*What is being asked:*
Produce word for word the lines of the data below running from the one that has "Continue the Blender" to the one that has "tuple(onz(500, 1143, 0)))", inclusive, and no others.

*Dataset records:*
--- BEGIN ---
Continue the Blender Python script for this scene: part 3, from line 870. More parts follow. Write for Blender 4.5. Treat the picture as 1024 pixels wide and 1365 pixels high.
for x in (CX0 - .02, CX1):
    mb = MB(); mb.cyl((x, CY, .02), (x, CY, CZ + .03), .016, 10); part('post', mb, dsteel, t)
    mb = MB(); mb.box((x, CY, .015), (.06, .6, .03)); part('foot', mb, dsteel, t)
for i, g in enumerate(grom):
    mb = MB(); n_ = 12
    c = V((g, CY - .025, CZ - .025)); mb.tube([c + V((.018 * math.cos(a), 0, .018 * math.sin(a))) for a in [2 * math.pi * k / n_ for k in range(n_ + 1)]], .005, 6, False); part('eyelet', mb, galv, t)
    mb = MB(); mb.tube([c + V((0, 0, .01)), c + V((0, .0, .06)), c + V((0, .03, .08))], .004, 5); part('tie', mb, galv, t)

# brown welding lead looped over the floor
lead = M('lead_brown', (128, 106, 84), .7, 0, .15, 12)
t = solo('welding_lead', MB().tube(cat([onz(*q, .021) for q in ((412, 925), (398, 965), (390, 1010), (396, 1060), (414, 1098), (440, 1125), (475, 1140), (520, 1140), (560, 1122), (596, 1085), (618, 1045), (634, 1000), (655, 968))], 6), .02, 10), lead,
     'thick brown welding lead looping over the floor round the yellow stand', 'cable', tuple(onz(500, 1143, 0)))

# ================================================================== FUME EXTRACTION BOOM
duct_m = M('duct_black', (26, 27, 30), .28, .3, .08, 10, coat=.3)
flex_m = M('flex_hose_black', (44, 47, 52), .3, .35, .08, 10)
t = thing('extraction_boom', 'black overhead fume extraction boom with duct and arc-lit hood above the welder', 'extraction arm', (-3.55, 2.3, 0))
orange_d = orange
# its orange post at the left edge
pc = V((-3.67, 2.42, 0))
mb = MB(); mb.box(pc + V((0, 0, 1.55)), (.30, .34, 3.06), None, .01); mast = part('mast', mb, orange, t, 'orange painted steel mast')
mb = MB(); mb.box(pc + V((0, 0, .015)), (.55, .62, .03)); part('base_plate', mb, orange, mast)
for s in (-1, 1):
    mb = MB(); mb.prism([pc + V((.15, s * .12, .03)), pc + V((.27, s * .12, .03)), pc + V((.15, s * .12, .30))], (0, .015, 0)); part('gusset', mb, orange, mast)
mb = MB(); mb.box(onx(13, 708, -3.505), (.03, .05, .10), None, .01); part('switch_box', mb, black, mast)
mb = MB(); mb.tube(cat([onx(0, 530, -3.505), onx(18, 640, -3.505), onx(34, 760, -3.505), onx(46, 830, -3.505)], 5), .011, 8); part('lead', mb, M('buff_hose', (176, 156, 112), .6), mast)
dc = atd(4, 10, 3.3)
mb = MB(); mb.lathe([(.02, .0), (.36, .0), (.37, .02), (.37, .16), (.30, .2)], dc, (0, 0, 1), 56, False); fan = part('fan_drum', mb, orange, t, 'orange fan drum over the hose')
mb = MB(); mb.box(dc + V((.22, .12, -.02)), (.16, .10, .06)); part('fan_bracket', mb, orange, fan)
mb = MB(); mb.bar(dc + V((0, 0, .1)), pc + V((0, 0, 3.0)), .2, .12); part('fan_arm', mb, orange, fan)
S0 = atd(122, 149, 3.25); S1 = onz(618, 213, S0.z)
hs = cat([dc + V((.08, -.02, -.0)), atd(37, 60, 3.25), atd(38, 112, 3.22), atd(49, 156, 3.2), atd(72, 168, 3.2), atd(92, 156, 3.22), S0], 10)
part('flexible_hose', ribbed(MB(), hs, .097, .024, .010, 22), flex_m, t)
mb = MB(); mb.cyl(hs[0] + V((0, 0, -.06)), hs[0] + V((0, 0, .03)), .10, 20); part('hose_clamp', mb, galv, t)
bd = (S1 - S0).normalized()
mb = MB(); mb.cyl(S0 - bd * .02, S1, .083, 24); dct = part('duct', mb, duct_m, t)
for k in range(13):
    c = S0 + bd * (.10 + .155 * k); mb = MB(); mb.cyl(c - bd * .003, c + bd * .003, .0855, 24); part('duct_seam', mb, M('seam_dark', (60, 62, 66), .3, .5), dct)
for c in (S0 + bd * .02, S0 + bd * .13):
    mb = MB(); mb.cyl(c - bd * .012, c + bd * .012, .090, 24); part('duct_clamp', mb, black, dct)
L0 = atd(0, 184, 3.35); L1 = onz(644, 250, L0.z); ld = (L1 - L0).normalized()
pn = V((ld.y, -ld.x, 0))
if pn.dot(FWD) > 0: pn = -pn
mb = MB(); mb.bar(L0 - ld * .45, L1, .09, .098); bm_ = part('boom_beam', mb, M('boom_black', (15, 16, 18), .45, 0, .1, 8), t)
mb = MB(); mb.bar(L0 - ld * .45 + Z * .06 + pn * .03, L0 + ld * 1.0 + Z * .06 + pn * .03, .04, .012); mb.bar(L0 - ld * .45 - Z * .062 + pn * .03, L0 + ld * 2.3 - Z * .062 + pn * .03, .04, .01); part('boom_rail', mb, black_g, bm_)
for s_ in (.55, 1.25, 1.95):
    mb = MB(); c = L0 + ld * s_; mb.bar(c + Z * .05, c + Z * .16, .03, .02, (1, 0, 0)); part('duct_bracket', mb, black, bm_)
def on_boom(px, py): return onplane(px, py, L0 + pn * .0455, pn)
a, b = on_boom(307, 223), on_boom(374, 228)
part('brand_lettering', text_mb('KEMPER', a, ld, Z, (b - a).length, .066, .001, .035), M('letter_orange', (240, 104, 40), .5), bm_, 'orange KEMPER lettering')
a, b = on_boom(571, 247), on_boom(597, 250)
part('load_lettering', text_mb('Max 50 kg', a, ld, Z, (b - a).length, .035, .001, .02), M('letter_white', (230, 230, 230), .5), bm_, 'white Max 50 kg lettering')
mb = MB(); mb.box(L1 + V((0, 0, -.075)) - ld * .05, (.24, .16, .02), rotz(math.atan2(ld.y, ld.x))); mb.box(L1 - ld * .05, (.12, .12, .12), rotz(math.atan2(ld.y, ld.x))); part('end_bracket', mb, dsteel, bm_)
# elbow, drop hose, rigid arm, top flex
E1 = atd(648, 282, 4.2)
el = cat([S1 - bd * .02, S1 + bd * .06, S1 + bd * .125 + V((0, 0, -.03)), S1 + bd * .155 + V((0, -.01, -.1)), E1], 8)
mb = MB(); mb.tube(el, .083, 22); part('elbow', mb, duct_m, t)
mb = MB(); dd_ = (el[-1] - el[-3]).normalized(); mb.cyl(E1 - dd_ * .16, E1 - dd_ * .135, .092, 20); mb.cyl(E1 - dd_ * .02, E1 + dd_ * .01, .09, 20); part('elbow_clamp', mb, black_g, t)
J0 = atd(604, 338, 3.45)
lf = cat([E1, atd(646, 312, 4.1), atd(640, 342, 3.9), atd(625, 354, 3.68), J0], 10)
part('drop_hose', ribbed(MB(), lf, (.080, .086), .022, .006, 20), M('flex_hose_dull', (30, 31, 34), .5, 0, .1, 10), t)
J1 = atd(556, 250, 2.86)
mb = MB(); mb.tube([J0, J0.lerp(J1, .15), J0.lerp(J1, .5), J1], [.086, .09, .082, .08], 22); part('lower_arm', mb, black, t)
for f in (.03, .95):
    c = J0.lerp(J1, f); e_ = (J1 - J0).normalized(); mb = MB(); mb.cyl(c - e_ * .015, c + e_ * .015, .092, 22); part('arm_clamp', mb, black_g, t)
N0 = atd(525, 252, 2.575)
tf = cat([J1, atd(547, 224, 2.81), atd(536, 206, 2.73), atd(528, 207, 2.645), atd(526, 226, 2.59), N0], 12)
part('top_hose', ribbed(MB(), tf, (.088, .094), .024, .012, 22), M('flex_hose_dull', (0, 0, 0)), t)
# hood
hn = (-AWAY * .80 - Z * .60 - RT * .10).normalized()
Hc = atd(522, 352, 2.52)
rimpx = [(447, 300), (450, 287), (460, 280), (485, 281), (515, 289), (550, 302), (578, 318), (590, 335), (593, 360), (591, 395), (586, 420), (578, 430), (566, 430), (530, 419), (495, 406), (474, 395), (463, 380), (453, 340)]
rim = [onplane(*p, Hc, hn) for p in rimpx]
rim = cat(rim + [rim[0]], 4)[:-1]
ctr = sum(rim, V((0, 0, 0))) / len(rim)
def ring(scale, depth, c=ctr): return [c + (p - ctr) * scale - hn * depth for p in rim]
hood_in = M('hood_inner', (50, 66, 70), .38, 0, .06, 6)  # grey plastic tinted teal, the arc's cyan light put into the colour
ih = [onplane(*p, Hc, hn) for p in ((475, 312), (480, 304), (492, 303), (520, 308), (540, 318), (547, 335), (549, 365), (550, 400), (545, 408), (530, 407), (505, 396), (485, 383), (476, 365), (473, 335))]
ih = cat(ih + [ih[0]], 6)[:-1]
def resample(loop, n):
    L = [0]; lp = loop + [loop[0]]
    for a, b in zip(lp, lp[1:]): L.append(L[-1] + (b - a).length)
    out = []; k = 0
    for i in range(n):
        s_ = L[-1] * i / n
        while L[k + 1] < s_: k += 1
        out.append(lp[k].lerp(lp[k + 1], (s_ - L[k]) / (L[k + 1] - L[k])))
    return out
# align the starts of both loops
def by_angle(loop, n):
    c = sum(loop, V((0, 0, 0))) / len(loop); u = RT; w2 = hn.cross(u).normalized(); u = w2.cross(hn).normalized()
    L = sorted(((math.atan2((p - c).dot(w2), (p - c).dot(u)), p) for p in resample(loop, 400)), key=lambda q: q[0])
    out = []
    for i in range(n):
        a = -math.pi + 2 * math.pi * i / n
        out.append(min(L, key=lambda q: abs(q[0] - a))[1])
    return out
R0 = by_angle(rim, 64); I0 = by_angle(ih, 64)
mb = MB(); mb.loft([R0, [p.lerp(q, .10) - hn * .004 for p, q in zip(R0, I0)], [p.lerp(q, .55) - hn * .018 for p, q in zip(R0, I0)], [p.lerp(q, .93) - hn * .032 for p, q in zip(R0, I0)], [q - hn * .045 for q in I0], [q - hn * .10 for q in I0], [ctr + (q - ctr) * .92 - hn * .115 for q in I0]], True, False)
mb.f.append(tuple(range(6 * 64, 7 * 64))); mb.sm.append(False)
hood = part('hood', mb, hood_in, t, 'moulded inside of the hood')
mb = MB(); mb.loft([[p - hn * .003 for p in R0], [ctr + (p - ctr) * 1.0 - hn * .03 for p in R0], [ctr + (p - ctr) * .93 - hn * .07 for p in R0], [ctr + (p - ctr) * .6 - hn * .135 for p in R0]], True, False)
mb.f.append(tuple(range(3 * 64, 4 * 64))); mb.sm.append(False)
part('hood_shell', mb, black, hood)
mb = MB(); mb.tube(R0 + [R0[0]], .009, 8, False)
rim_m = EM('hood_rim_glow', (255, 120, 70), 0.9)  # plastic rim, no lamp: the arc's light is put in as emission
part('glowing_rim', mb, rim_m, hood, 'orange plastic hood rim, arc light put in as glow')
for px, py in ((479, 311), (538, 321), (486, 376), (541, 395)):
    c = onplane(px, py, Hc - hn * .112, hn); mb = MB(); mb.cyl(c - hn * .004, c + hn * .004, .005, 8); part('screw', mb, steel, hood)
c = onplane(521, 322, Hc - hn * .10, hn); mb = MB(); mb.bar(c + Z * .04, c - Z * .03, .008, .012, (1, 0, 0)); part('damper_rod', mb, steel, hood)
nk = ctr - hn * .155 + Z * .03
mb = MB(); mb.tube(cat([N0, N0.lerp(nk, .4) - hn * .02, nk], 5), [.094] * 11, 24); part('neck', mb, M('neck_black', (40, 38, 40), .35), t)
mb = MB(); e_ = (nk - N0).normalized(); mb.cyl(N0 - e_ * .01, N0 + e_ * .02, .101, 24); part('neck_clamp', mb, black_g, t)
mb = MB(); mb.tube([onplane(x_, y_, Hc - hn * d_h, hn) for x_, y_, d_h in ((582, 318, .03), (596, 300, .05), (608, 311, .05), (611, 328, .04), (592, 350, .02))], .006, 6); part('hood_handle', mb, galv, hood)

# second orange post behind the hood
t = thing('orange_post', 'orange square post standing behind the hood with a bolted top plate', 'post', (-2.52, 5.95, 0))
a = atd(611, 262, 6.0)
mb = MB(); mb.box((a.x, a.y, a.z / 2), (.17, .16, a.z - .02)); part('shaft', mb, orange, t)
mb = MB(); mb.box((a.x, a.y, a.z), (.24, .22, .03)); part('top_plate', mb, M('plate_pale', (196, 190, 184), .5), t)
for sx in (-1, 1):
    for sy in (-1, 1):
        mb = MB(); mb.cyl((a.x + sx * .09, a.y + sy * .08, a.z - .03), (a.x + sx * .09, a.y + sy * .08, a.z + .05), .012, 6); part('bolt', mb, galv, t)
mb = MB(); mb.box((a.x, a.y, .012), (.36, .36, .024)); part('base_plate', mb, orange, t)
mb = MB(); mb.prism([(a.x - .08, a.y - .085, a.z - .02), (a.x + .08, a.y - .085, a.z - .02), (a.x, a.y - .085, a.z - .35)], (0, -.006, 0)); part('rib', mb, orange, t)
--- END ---
--- BEGIN ---
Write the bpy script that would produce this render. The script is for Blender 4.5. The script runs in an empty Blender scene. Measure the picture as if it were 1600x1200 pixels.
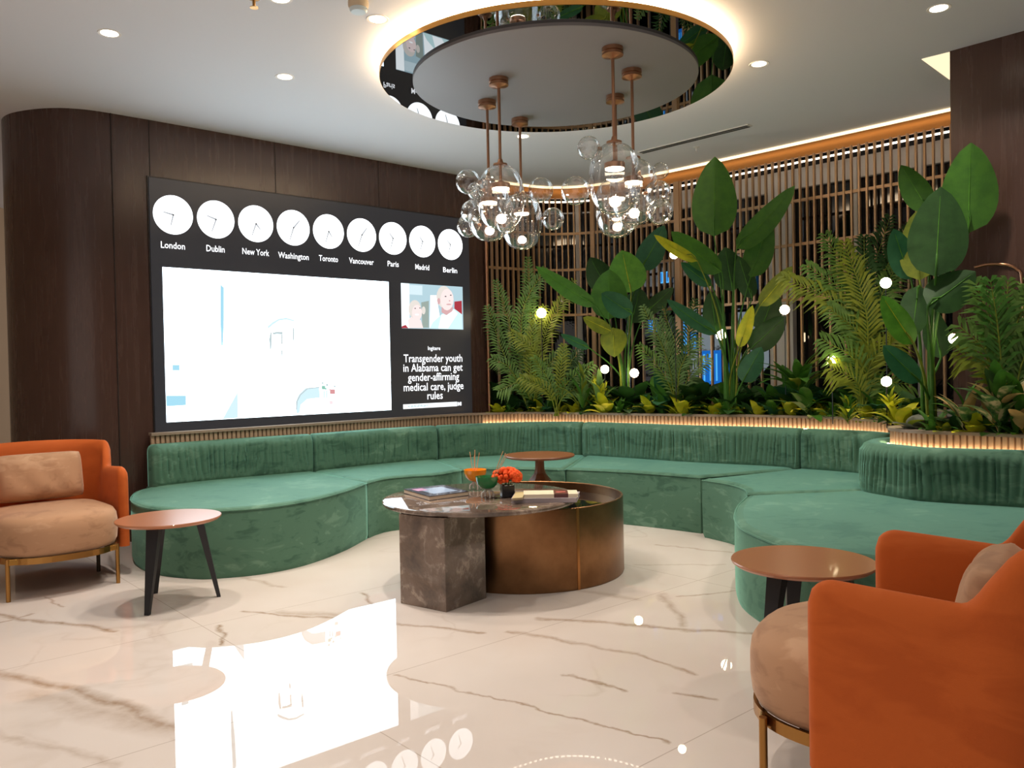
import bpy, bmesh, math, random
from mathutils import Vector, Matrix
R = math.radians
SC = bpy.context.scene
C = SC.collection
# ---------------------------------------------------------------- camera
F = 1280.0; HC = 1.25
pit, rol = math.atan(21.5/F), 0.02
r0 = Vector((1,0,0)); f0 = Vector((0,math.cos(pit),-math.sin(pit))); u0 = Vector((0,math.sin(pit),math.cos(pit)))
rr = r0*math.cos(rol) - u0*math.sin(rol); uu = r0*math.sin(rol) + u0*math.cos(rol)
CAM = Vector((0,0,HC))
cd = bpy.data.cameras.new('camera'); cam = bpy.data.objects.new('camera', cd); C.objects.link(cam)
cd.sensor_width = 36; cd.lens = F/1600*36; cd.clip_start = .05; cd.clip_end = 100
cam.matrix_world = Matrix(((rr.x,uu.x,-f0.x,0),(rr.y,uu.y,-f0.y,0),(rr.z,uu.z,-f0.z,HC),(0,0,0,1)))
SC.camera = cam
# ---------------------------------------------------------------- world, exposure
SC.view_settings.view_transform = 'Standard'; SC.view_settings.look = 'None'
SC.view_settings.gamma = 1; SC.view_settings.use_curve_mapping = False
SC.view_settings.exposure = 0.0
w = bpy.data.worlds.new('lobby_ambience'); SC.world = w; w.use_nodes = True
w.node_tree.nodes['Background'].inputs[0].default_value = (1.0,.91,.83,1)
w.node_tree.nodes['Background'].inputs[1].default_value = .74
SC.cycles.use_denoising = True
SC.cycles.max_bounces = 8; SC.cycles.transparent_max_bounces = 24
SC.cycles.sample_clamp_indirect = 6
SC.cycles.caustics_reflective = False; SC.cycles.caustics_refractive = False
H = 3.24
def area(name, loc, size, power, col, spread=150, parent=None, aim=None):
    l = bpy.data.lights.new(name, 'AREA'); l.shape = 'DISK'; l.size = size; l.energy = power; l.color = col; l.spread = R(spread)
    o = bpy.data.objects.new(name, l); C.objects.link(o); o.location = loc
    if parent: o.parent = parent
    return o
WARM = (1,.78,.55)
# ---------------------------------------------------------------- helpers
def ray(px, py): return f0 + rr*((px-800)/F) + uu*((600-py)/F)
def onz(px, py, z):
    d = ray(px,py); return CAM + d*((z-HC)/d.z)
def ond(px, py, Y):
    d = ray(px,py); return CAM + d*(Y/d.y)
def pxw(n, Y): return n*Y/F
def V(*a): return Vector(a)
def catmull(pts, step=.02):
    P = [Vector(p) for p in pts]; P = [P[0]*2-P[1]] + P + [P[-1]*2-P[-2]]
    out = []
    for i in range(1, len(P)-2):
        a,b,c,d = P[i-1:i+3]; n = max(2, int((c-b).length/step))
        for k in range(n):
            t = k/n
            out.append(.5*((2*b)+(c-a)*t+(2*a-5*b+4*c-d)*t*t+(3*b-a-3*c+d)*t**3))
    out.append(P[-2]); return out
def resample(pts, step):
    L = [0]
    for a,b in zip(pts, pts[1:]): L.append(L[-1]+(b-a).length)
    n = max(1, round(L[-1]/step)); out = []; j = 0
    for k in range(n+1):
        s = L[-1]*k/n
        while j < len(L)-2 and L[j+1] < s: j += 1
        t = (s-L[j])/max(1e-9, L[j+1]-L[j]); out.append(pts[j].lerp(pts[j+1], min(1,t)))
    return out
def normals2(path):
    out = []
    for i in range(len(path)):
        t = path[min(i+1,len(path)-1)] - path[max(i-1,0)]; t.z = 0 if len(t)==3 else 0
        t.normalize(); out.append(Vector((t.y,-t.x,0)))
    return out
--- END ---
*Answer for the task:*
Continue the Blender Python script for this scene: part 3, from line 870. More parts follow. Write for Blender 4.5. Treat the picture as 1024 pixels wide and 1365 pixels high.
for x in (CX0 - .02, CX1):
    mb = MB(); mb.cyl((x, CY, .02), (x, CY, CZ + .03), .016, 10); part('post', mb, dsteel, t)
    mb = MB(); mb.box((x, CY, .015), (.06, .6, .03)); part('foot', mb, dsteel, t)
for i, g in enumerate(grom):
    mb = MB(); n_ = 12
    c = V((g, CY - .025, CZ - .025)); mb.tube([c + V((.018 * math.cos(a), 0, .018 * math.sin(a))) for a in [2 * math.pi * k / n_ for k in range(n_ + 1)]], .005, 6, False); part('eyelet', mb, galv, t)
    mb = MB(); mb.tube([c + V((0, 0, .01)), c + V((0, .0, .06)), c + V((0, .03, .08))], .004, 5); part('tie', mb, galv, t)

# brown welding lead looped over the floor
lead = M('lead_brown', (128, 106, 84), .7, 0, .15, 12)
t = solo('welding_lead', MB().tube(cat([onz(*q, .021) for q in ((412, 925), (398, 965), (390, 1010), (396, 1060), (414, 1098), (440, 1125), (475, 1140), (520, 1140), (560, 1122), (596, 1085), (618, 1045), (634, 1000), (655, 968))], 6), .02, 10), lead,
     'thick brown welding lead looping over the floor round the yellow stand', 'cable', tuple(onz(500, 1143, 0)))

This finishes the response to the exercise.